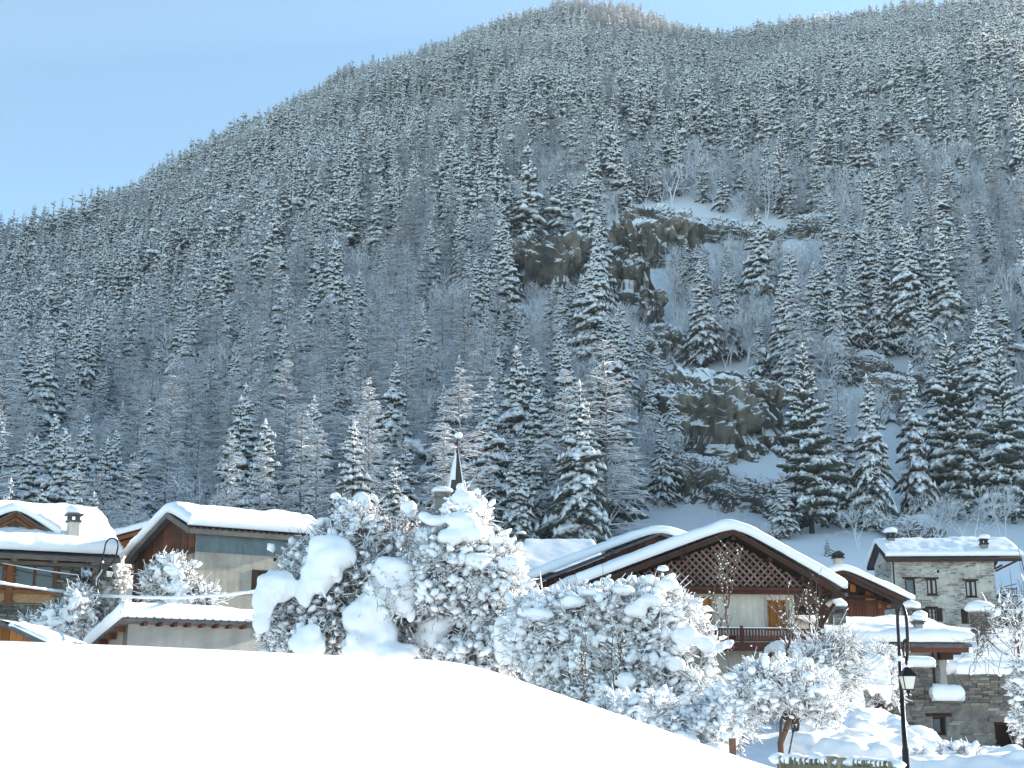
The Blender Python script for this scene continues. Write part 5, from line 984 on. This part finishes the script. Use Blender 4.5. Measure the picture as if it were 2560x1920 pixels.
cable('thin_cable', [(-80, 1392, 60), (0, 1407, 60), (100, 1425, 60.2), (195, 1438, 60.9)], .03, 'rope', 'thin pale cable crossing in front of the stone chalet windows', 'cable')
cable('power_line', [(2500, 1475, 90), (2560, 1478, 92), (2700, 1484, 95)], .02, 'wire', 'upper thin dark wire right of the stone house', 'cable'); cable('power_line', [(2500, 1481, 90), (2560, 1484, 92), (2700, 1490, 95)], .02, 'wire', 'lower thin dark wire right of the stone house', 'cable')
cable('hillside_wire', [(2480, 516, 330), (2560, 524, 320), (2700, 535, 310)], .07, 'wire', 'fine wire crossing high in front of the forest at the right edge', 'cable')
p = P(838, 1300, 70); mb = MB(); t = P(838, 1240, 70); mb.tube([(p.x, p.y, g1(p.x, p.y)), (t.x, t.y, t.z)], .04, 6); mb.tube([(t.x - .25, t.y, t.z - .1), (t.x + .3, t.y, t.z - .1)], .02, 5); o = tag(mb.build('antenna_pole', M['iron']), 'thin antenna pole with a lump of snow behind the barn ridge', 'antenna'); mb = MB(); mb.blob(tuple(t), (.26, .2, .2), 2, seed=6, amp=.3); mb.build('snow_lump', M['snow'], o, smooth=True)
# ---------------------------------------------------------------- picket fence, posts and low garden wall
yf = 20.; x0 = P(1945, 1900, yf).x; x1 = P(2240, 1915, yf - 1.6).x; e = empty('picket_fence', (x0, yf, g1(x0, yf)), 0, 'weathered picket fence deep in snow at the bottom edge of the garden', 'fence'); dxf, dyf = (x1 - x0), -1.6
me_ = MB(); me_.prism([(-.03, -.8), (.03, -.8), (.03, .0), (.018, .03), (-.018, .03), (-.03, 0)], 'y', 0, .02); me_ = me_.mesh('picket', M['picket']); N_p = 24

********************

* [Set problem]:
Return the listing above in full and without alteration, excluding its pictures.

* [The output]:
The Blender Python script for this scene continues. Write part 5, from line 984 on. This part finishes the script. Use Blender 4.5. Measure the picture as if it were 2560x1920 pixels.
cable('thin_cable', [(-80, 1392, 60), (0, 1407, 60), (100, 1425, 60.2), (195, 1438, 60.9)], .03, 'rope', 'thin pale cable crossing in front of the stone chalet windows', 'cable')
cable('power_line', [(2500, 1475, 90), (2560, 1478, 92), (2700, 1484, 95)], .02, 'wire', 'upper thin dark wire right of the stone house', 'cable'); cable('power_line', [(2500, 1481, 90), (2560, 1484, 92), (2700, 1490, 95)], .02, 'wire', 'lower thin dark wire right of the stone house', 'cable')
cable('hillside_wire', [(2480, 516, 330), (2560, 524, 320), (2700, 535, 310)], .07, 'wire', 'fine wire crossing high in front of the forest at the right edge', 'cable')
p = P(838, 1300, 70); mb = MB(); t = P(838, 1240, 70); mb.tube([(p.x, p.y, g1(p.x, p.y)), (t.x, t.y, t.z)], .04, 6); mb.tube([(t.x - .25, t.y, t.z - .1), (t.x + .3, t.y, t.z - .1)], .02, 5); o = tag(mb.build('antenna_pole', M['iron']), 'thin antenna pole with a lump of snow behind the barn ridge', 'antenna'); mb = MB(); mb.blob(tuple(t), (.26, .2, .2), 2, seed=6, amp=.3); mb.build('snow_lump', M['snow'], o, smooth=True)
# ---------------------------------------------------------------- picket fence, posts and low garden wall
yf = 20.; x0 = P(1945, 1900, yf).x; x1 = P(2240, 1915, yf - 1.6).x; e = empty('picket_fence', (x0, yf, g1(x0, yf)), 0, 'weathered picket fence deep in snow at the bottom edge of the garden', 'fence'); dxf, dyf = (x1 - x0), -1.6
me_ = MB(); me_.prism([(-.03, -.8), (.03, -.8), (.03, .0), (.018, .03), (-.018, .03), (-.03, 0)], 'y', 0, .02); me_ = me_.mesh('picket', M['picket']); N_p = 24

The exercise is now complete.